What is expected:
Tally the lines containing "Python" and report the number alone.

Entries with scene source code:
----------
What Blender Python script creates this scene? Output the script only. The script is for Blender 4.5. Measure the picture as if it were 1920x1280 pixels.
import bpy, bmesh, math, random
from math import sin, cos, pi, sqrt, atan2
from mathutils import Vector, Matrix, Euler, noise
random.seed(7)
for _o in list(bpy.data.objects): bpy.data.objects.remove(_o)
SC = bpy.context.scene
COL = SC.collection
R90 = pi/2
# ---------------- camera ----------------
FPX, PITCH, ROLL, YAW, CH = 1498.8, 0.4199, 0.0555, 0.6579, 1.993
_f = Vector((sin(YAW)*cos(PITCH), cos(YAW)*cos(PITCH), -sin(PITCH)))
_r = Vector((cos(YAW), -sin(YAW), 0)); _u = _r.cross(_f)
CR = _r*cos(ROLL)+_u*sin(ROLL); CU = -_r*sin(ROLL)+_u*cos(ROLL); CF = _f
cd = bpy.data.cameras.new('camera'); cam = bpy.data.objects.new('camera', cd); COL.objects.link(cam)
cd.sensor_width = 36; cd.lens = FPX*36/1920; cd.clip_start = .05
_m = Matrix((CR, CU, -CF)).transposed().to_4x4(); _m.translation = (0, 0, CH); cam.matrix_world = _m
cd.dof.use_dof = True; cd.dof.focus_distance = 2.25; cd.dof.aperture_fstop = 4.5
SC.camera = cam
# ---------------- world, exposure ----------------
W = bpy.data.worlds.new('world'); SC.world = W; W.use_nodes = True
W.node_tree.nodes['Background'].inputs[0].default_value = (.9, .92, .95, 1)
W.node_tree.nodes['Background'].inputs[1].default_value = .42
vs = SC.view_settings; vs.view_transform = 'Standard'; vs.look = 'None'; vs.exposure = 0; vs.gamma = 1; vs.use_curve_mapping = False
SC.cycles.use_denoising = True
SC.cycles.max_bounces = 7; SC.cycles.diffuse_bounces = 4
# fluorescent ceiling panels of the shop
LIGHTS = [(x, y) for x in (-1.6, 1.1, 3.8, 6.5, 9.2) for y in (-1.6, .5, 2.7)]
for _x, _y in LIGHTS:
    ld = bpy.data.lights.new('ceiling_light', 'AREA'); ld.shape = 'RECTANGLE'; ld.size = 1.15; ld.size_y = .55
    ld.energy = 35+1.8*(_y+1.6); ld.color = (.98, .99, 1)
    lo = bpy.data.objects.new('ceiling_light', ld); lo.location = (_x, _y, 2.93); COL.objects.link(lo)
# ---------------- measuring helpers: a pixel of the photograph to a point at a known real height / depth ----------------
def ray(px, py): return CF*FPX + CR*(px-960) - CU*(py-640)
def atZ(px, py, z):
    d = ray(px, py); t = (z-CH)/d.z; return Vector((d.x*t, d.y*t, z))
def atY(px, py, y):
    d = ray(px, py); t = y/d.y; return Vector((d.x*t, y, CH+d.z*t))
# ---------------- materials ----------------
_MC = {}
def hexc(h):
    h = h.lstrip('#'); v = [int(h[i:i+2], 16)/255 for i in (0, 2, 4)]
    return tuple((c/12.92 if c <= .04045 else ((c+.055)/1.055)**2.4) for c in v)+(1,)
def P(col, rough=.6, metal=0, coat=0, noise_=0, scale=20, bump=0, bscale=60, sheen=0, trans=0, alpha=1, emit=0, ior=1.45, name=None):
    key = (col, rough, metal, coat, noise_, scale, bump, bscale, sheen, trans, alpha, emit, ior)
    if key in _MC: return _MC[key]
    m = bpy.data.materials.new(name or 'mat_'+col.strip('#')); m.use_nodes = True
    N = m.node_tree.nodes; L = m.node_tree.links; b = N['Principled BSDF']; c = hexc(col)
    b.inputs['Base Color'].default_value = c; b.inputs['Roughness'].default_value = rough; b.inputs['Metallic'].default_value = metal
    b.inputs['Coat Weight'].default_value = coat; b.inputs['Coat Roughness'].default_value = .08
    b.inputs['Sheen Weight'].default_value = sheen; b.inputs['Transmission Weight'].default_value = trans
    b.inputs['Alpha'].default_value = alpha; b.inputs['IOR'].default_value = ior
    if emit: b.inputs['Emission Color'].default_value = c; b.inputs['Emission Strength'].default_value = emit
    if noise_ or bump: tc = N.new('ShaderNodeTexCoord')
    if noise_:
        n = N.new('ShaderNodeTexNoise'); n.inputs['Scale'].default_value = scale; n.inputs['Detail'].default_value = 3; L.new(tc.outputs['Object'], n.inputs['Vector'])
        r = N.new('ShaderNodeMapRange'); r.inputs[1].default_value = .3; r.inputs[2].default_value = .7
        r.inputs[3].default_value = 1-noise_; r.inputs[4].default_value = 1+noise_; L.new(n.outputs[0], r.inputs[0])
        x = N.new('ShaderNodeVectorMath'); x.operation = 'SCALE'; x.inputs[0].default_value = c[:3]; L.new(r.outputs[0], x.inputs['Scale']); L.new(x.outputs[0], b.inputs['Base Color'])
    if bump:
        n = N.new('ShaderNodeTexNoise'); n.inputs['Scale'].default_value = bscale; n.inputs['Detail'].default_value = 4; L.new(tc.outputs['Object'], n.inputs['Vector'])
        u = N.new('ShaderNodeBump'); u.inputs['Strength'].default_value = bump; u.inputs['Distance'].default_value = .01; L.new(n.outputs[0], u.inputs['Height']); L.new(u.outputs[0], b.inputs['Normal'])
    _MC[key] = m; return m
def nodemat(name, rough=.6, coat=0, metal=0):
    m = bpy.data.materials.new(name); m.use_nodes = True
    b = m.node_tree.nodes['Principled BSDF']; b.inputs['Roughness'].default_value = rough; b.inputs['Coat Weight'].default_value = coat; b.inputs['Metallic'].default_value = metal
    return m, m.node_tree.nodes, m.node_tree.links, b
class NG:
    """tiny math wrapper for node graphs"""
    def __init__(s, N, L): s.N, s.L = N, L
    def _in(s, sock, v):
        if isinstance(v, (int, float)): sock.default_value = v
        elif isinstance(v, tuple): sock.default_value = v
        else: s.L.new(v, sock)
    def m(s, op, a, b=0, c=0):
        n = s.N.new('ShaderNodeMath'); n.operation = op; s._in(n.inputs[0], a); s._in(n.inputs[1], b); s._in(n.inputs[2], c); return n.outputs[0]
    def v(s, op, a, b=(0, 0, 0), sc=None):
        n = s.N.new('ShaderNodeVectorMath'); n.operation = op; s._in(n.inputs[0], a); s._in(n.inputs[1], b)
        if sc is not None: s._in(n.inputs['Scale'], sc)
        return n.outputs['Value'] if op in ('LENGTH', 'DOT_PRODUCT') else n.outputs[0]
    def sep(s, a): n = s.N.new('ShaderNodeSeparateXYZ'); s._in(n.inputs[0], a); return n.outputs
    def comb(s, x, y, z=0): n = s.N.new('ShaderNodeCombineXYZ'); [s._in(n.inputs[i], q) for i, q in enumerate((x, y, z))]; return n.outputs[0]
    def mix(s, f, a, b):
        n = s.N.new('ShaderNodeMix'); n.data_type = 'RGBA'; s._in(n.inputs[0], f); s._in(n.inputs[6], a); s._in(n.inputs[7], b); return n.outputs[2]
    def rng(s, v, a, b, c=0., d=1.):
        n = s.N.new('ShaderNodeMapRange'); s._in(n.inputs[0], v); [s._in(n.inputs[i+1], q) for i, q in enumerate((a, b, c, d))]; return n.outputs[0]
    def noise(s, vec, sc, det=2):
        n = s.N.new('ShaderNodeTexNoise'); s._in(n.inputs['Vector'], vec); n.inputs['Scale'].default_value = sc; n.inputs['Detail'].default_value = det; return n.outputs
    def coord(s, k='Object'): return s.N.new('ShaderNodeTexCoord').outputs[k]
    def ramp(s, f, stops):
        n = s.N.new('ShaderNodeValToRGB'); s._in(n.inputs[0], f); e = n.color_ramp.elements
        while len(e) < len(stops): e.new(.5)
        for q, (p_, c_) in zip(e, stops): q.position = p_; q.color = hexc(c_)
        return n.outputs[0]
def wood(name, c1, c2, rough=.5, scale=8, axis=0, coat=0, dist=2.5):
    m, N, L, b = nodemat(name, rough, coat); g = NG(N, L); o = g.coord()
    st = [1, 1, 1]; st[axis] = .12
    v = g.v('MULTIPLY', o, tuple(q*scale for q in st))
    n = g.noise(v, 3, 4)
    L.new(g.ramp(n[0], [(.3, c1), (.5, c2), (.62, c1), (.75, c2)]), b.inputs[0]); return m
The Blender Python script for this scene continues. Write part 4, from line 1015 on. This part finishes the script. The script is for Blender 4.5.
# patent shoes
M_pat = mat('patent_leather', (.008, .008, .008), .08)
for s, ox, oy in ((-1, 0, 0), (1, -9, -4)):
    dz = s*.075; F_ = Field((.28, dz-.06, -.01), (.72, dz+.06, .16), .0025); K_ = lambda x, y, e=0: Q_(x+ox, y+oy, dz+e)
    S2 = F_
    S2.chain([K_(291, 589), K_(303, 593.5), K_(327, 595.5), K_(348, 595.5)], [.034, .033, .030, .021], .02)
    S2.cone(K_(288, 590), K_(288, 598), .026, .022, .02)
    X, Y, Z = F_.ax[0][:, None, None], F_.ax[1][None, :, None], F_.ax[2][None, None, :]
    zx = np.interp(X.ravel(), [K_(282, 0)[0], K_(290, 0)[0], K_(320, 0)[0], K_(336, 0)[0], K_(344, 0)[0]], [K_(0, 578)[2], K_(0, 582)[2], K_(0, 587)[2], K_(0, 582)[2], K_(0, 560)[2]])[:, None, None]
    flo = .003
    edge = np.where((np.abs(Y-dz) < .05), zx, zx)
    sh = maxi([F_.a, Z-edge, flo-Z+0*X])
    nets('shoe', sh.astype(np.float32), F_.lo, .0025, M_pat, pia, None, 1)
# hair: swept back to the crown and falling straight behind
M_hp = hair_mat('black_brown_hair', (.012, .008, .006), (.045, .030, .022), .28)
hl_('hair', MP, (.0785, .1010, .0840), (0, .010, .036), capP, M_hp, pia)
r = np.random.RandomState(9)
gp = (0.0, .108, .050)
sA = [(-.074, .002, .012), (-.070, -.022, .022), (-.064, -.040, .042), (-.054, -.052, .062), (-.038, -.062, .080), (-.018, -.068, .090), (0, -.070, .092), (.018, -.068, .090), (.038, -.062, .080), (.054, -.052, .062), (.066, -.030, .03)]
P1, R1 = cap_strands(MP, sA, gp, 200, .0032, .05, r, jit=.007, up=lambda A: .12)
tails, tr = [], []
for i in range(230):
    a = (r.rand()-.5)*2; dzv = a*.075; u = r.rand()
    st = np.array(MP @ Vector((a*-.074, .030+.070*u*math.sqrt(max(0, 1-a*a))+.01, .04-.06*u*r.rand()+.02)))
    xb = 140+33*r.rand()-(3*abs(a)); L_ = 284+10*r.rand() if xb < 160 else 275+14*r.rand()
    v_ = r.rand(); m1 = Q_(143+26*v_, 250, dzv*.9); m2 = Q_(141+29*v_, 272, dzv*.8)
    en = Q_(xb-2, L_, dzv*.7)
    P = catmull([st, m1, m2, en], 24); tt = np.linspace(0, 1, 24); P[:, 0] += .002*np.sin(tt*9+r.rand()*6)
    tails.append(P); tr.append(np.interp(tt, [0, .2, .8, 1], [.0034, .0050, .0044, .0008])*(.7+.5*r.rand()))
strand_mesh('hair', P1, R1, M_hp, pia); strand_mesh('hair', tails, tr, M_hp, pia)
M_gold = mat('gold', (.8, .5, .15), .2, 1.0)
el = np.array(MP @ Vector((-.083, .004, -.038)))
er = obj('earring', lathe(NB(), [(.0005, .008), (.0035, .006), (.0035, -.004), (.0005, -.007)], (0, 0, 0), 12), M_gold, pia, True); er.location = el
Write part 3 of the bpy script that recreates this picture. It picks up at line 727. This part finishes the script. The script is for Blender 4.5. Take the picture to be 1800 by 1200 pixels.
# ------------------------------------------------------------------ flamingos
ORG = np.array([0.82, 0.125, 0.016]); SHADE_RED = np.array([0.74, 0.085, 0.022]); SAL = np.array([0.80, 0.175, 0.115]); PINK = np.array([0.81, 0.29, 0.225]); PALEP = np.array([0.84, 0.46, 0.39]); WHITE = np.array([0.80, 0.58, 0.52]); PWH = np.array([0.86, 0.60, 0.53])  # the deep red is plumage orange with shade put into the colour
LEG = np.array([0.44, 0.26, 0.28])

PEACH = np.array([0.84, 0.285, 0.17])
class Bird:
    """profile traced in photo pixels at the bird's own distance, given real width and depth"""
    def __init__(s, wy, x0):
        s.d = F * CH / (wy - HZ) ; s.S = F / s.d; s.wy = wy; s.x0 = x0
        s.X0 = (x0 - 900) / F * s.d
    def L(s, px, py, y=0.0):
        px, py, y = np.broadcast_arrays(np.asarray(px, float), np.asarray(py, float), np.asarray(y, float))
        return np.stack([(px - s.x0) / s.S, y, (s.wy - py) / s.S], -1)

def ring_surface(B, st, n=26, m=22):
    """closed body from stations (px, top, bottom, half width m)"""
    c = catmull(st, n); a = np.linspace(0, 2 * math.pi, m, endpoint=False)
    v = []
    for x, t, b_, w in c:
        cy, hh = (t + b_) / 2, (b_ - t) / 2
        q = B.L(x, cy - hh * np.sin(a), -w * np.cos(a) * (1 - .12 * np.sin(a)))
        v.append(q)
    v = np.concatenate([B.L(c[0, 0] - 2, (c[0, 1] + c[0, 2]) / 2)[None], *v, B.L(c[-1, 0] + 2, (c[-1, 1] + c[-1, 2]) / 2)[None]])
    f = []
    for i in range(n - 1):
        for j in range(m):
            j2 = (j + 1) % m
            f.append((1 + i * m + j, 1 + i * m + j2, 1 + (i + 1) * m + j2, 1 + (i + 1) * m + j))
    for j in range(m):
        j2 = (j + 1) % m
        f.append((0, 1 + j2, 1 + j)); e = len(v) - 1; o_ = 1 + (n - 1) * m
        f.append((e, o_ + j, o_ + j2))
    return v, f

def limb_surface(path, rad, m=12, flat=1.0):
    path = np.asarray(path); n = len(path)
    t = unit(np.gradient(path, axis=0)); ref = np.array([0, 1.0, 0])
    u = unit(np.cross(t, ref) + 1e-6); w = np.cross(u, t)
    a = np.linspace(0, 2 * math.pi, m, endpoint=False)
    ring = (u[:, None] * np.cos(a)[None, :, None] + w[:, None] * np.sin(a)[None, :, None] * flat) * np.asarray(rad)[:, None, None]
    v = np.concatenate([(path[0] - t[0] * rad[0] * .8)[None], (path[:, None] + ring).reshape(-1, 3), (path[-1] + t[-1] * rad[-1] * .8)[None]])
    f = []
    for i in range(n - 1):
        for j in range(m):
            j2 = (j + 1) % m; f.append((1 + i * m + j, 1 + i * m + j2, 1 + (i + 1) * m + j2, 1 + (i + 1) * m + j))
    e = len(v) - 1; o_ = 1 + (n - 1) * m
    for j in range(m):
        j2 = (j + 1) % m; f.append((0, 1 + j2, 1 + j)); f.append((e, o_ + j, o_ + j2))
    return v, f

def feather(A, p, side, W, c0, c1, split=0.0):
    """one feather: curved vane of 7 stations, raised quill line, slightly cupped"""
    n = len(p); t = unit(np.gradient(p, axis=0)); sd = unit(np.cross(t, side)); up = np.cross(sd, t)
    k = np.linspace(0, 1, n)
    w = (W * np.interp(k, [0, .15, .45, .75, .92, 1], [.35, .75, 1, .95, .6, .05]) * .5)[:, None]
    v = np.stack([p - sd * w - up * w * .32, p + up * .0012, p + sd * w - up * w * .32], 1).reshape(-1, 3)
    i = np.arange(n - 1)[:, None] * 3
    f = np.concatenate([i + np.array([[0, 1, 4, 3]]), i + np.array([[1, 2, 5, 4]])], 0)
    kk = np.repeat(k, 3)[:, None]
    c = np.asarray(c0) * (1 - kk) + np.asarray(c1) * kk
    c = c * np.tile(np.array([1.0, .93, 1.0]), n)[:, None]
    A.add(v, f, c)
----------
Exercise response:
2